# START OF Entries

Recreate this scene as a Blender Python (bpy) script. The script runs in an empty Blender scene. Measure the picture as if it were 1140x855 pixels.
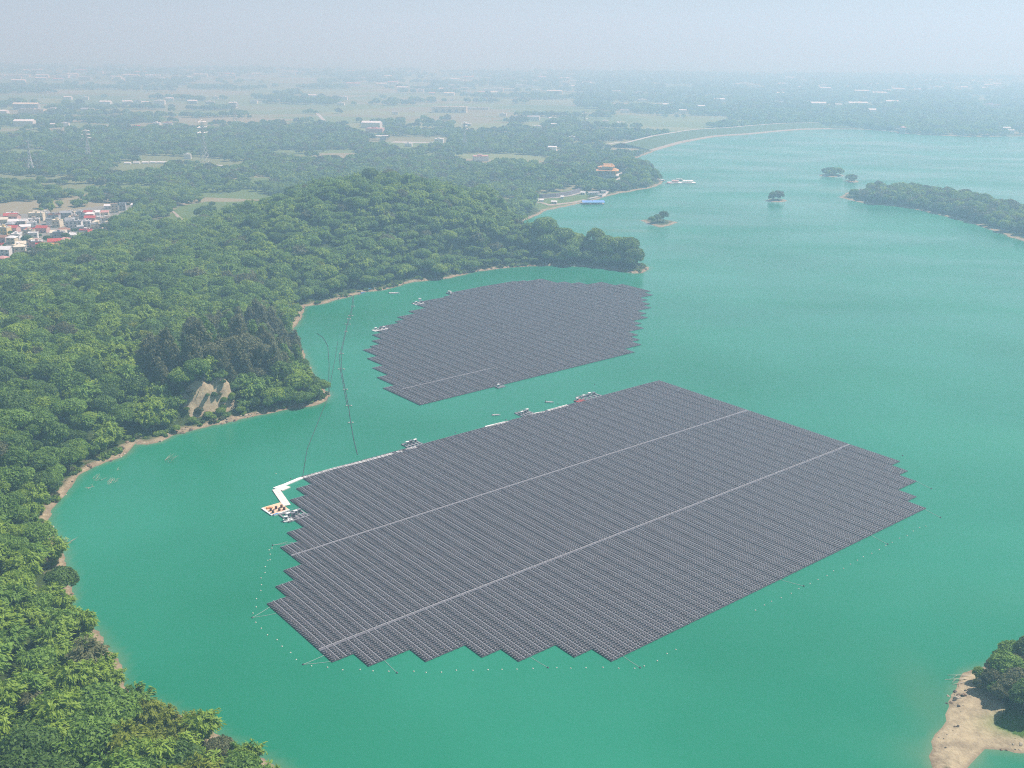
import bpy, math, random
import numpy as np
R = math.radians
rng = np.random.default_rng(7)
random.seed(7)
scene = bpy.context.scene
col = scene.collection

# ------------------------------------------------------------------ camera (solved from the grid of the solar arrays)
F_PX, PITCH, ROLL, H = 1150.0, 0.3180954, 0.01117368, 200.0
cP, sP, cR, sR = math.cos(PITCH), math.sin(PITCH), math.cos(ROLL), math.sin(ROLL)
RIGHT = np.array([cR, sR * sP, sR * cP]); UP = np.array([-sR, cR * sP, cR * cP]); FWD = np.array([0, cP, -sP])
def at(x, y, z=0.0):
    """ground position at height z seen at photo pixel (x, y)"""
    d = RIGHT * ((x - 570) / F_PX) + UP * (-(y - 427.5) / F_PX) + FWD
    t = (z - H) / d[2]
    return np.array([d[0] * t, d[1] * t])
def to_px(P):
    P = np.atleast_2d(np.asarray(P, float)); Q = P - np.array([0, 0, H])
    w = Q @ FWD
    w = np.where(w < 1, np.nan, w)
    return 570 + F_PX * (Q @ RIGHT) / w, 427.5 - F_PX * (Q @ UP) / w, w
cam_d = bpy.data.cameras.new('camera'); cam = bpy.data.objects.new('camera', cam_d); col.objects.link(cam)
from mathutils import Matrix, Vector
M = Matrix((RIGHT.tolist(), UP.tolist(), (-FWD).tolist())).transposed().to_4x4()
M.translation = (0, 0, H); cam.matrix_world = M
cam_d.sensor_width = 36; cam_d.lens = 36 * F_PX / 1140; cam_d.clip_start = 1; cam_d.clip_end = 60000
scene.camera = cam

# ------------------------------------------------------------------ render settings, world, sun
scene.render.engine = 'CYCLES'
cy = scene.cycles
cy.use_denoising = False; cy.filter_width = 1.1; cy.use_adaptive_sampling = False; cy.sampling_pattern = 'BLUE_NOISE'; cy.max_bounces = 6; cy.diffuse_bounces = 2; cy.glossy_bounces = 2; cy.transmission_bounces = 2
cy.volume_bounces = 1; cy.transparent_max_bounces = 4; cy.sample_clamp_indirect = 4; cy.caustics_reflective = False; cy.caustics_refractive = False
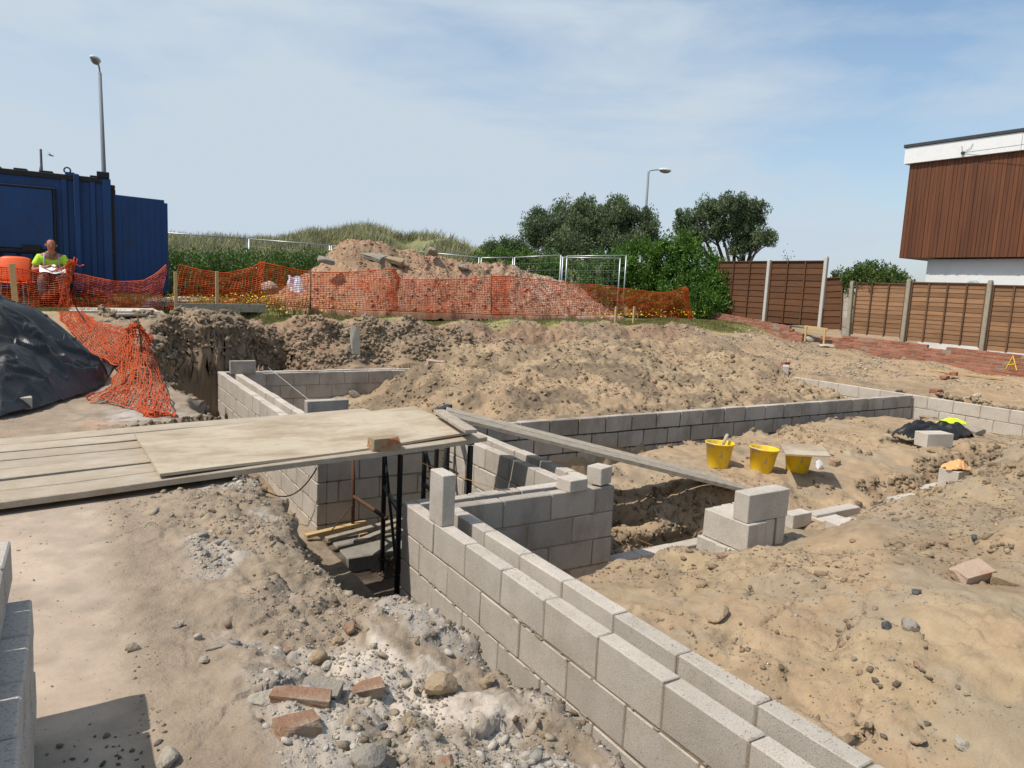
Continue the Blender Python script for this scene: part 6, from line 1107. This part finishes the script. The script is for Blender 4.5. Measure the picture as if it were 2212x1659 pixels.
scatter('brick_rubble', 'broken brick pieces covering the rubble heap', PH[isb], s[isb], 'st_brick', RNG.uniform(0, 1, isb.sum())); scatter('heap_clods', 'soil clods and stones on top of the rubble heap', PH[~isb], s[~isb]*.8, 'st_bank', RNG.uniform(.3, 1, (~isb).sum()))
P9, S9 = stones((-.1, .2, .9, 2.15), 260, .008, .032, 2.0, lambda x, y: (x > -.08)); scatter('dark_pebbles', 'dark pebbles in the shadow of the block pack', P9, S9, 'st_mix', RNG.uniform(0, .5, len(P9)))

def crumbs(boxes, n):
    P = []
    for (x0, x1, y0, y1, z) in boxes: m = int(n*((x1-x0)*(y1-y0))/.8)+8; P.append(np.stack([RNG.uniform(x0, x1, m), RNG.uniform(y0, y1, m), np.full(m, z)], 1))
    return np.concatenate(P)
PC_ = crumbs([(2.115, 2.211, 0, 4.2, .001), (2.115, 2.211, 4.42, 4.84, .001), (2.344, 2.44, 0, 4.5, .001), (2.3, 3.5, 4.755, 4.845, .001), (2.4, 3.4, 4.565, 4.655, .001), (3.585, 3.675, 4.8, 7.0, .001), (3.825, 3.915, 4.8, 7.2, .001)], 900)
scatter('mortar_crumbs', 'mortar crumbs and grit lying on top of the near block walls', PC_, RNG.uniform(.002, .007, len(PC_)), 'st_pale', RNG.uniform(0, 1, len(PC_)), .5)
MT['st_lime'] = mat('lime_clods', (.43, .39, .33), .95, [(40, (.36, .31, .25), .5, .5, .7, O3)], 1, 90, .2, .3)
PL_, SL_ = stones((.45, 1.6, 1.2, 5.4), 15000, .006, .07, 2.3, lambda x, y: nz(x, y, .42, 131, -.02)); scatter('lime_rubble', 'white crumbly lime rubble strewn over the left bank', PL_, SL_, 'st_lime', RNG.uniform(0, 1, len(PL_)))

sg = np.clip(.008+.0034*np.hypot(GSTEEP[:, 0], GSTEEP[:, 1]), .012, .055)*RNG.uniform(.3, 1.5, len(GSTEEP))**1.7
scatter('bank_clods', 'clods and stones embedded in the steep sides of the trenches', GSTEEP, sg, 'st_bank' if 'st_bank' in MT else 'st_sand', RNG.uniform(0, 1, len(sg)), .9)
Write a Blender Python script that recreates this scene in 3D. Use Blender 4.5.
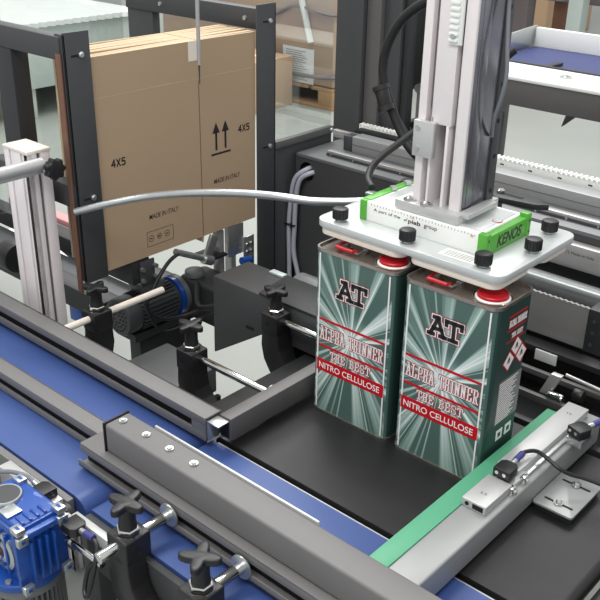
import bpy, bmesh, math, random
from mathutils import Vector, Matrix
random.seed(7)
PI = math.pi
SC = bpy.context.scene
COL = SC.collection
for o in list(bpy.data.objects): bpy.data.objects.remove(o)

# ------------------------------------------------------------------ camera
cam_d = bpy.data.cameras.new('camera'); cam = bpy.data.objects.new('camera', cam_d); COL.objects.link(cam)
cam_d.sensor_width = 36; cam_d.lens = 905.125 / 600 * 36; cam_d.clip_end = 60; cam_d.clip_start = .02
CR = [[0.7460139, -0.3019781, 0.5935254], [0.6657321, 0.3164515, -0.6757656], [0.0162445, 0.8992595, 0.4371138]]
CP = (0.874987, -1.037537, 0.868290)
M4 = Matrix(CR).to_4x4(); M4.translation = CP
cam.matrix_world = M4
SC.camera = cam

# ------------------------------------------------------------------ light
SC.view_settings.view_transform = 'Standard'; SC.view_settings.look = 'None'
SC.view_settings.gamma = 1; SC.view_settings.use_curve_mapping = False
SC.view_settings.exposure = 0.0
w = bpy.data.worlds.new('world'); SC.world = w; w.use_nodes = True
bg = w.node_tree.nodes['Background']; bg.inputs[0].default_value = (0.98, 0.99, 1.0, 1); bg.inputs[1].default_value = 0.72
def area(name, loc, size, size_y, power, col=(1, 1, 1), target=(0, 0, 0)):
    d = bpy.data.lights.new(name, 'AREA'); d.shape = 'RECTANGLE'; d.size = size; d.size_y = size_y; d.energy = power; d.color = col
    o = bpy.data.objects.new(name, d); COL.objects.link(o); o.location = loc
    o.rotation_euler = (Vector(target) - Vector(loc)).to_track_quat('-Z', 'Y').to_euler(); return o
area('hall_lamp', (-1.5, 1.0, 4.2), 5.0, .8, 170, (1, .98, .95), (-.5, .5, 0))
area('hall_lamp', (0.6, -1.9, 3.2), 2.5, .8, 70, (1, .98, .95), (0, 0, 0))
area('hall_lamp', (-4.0, 4.0, 4.5), 5.0, 1.2, 260, (1, .99, .97), (-4, 4, 0))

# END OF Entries

* **Directive**:
Transcribe every entry above exactly. Omit all pictures.

* **Response**:
Recreate this scene as a Blender Python (bpy) script. The script runs in an empty Blender scene. Measure the picture as if it were 1140x855 pixels.
import bpy, math, random
import numpy as np
R = math.radians
rng = np.random.default_rng(7)
random.seed(7)
scene = bpy.context.scene
col = scene.collection

# ------------------------------------------------------------------ camera (solved from the grid of the solar arrays)
F_PX, PITCH, ROLL, H = 1150.0, 0.3180954, 0.01117368, 200.0
cP, sP, cR, sR = math.cos(PITCH), math.sin(PITCH), math.cos(ROLL), math.sin(ROLL)
RIGHT = np.array([cR, sR * sP, sR * cP]); UP = np.array([-sR, cR * sP, cR * cP]); FWD = np.array([0, cP, -sP])
def at(x, y, z=0.0):
    """ground position at height z seen at photo pixel (x, y)"""
    d = RIGHT * ((x - 570) / F_PX) + UP * (-(y - 427.5) / F_PX) + FWD
    t = (z - H) / d[2]
    return np.array([d[0] * t, d[1] * t])
def to_px(P):
    P = np.atleast_2d(np.asarray(P, float)); Q = P - np.array([0, 0, H])
    w = Q @ FWD
    w = np.where(w < 1, np.nan, w)
    return 570 + F_PX * (Q @ RIGHT) / w, 427.5 - F_PX * (Q @ UP) / w, w
cam_d = bpy.data.cameras.new('camera'); cam = bpy.data.objects.new('camera', cam_d); col.objects.link(cam)
from mathutils import Matrix, Vector
M = Matrix((RIGHT.tolist(), UP.tolist(), (-FWD).tolist())).transposed().to_4x4()
M.translation = (0, 0, H); cam.matrix_world = M
cam_d.sensor_width = 36; cam_d.lens = 36 * F_PX / 1140; cam_d.clip_start = 1; cam_d.clip_end = 60000
scene.camera = cam

# ------------------------------------------------------------------ render settings, world, sun
scene.render.engine = 'CYCLES'
cy = scene.cycles
cy.use_denoising = False; cy.filter_width = 1.1; cy.use_adaptive_sampling = False; cy.sampling_pattern = 'BLUE_NOISE'; cy.max_bounces = 6; cy.diffuse_bounces = 2; cy.glossy_bounces = 2; cy.transmission_bounces = 2
cy.volume_bounces = 1; cy.transparent_max_bounces = 4; cy.sample_clamp_indirect = 4; cy.caustics_reflective = False; cy.caustics_refractive = False
Continue the Blender Python script for this scene: part 6, from line 1107. This part finishes the script. The script is for Blender 4.5. Measure the picture as if it were 2212x1659 pixels.
scatter('brick_rubble', 'broken brick pieces covering the rubble heap', PH[isb], s[isb], 'st_brick', RNG.uniform(0, 1, isb.sum())); scatter('heap_clods', 'soil clods and stones on top of the rubble heap', PH[~isb], s[~isb]*.8, 'st_bank', RNG.uniform(.3, 1, (~isb).sum()))
P9, S9 = stones((-.1, .2, .9, 2.15), 260, .008, .032, 2.0, lambda x, y: (x > -.08)); scatter('dark_pebbles', 'dark pebbles in the shadow of the block pack', P9, S9, 'st_mix', RNG.uniform(0, .5, len(P9)))

def crumbs(boxes, n):
    P = []
    for (x0, x1, y0, y1, z) in boxes: m = int(n*((x1-x0)*(y1-y0))/.8)+8; P.append(np.stack([RNG.uniform(x0, x1, m), RNG.uniform(y0, y1, m), np.full(m, z)], 1))
    return np.concatenate(P)
PC_ = crumbs([(2.115, 2.211, 0, 4.2, .001), (2.115, 2.211, 4.42, 4.84, .001), (2.344, 2.44, 0, 4.5, .001), (2.3, 3.5, 4.755, 4.845, .001), (2.4, 3.4, 4.565, 4.655, .001), (3.585, 3.675, 4.8, 7.0, .001), (3.825, 3.915, 4.8, 7.2, .001)], 900)
scatter('mortar_crumbs', 'mortar crumbs and grit lying on top of the near block walls', PC_, RNG.uniform(.002, .007, len(PC_)), 'st_pale', RNG.uniform(0, 1, len(PC_)), .5)
MT['st_lime'] = mat('lime_clods', (.43, .39, .33), .95, [(40, (.36, .31, .25), .5, .5, .7, O3)], 1, 90, .2, .3)
PL_, SL_ = stones((.45, 1.6, 1.2, 5.4), 15000, .006, .07, 2.3, lambda x, y: nz(x, y, .42, 131, -.02)); scatter('lime_rubble', 'white crumbly lime rubble strewn over the left bank', PL_, SL_, 'st_lime', RNG.uniform(0, 1, len(PL_)))

sg = np.clip(.008+.0034*np.hypot(GSTEEP[:, 0], GSTEEP[:, 1]), .012, .055)*RNG.uniform(.3, 1.5, len(GSTEEP))**1.7
scatter('bank_clods', 'clods and stones embedded in the steep sides of the trenches', GSTEEP, sg, 'st_bank' if 'st_bank' in MT else 'st_sand', RNG.uniform(0, 1, len(sg)), .9)
Write a Blender Python script that recreates this scene in 3D. Use Blender 4.5.
import bpy, bmesh, math, random
from mathutils import Vector, Matrix
random.seed(7)
PI = math.pi
SC = bpy.context.scene
COL = SC.collection
for o in list(bpy.data.objects): bpy.data.objects.remove(o)

# ------------------------------------------------------------------ camera
cam_d = bpy.data.cameras.new('camera'); cam = bpy.data.objects.new('camera', cam_d); COL.objects.link(cam)
cam_d.sensor_width = 36; cam_d.lens = 905.125 / 600 * 36; cam_d.clip_end = 60; cam_d.clip_start = .02
CR = [[0.7460139, -0.3019781, 0.5935254], [0.6657321, 0.3164515, -0.6757656], [0.0162445, 0.8992595, 0.4371138]]
CP = (0.874987, -1.037537, 0.868290)
M4 = Matrix(CR).to_4x4(); M4.translation = CP
cam.matrix_world = M4
SC.camera = cam

# ------------------------------------------------------------------ light
SC.view_settings.view_transform = 'Standard'; SC.view_settings.look = 'None'
SC.view_settings.gamma = 1; SC.view_settings.use_curve_mapping = False
SC.view_settings.exposure = 0.0
w = bpy.data.worlds.new('world'); SC.world = w; w.use_nodes = True
bg = w.node_tree.nodes['Background']; bg.inputs[0].default_value = (0.98, 0.99, 1.0, 1); bg.inputs[1].default_value = 0.72
def area(name, loc, size, size_y, power, col=(1, 1, 1), target=(0, 0, 0)):
    d = bpy.data.lights.new(name, 'AREA'); d.shape = 'RECTANGLE'; d.size = size; d.size_y = size_y; d.energy = power; d.color = col
    o = bpy.data.objects.new(name, d); COL.objects.link(o); o.location = loc
    o.rotation_euler = (Vector(target) - Vector(loc)).to_track_quat('-Z', 'Y').to_euler(); return o
area('hall_lamp', (-1.5, 1.0, 4.2), 5.0, .8, 170, (1, .98, .95), (-.5, .5, 0))
area('hall_lamp', (0.6, -1.9, 3.2), 2.5, .8, 70, (1, .98, .95), (0, 0, 0))
area('hall_lamp', (-4.0, 4.0, 4.5), 5.0, 1.2, 260, (1, .99, .97), (-4, 4, 0))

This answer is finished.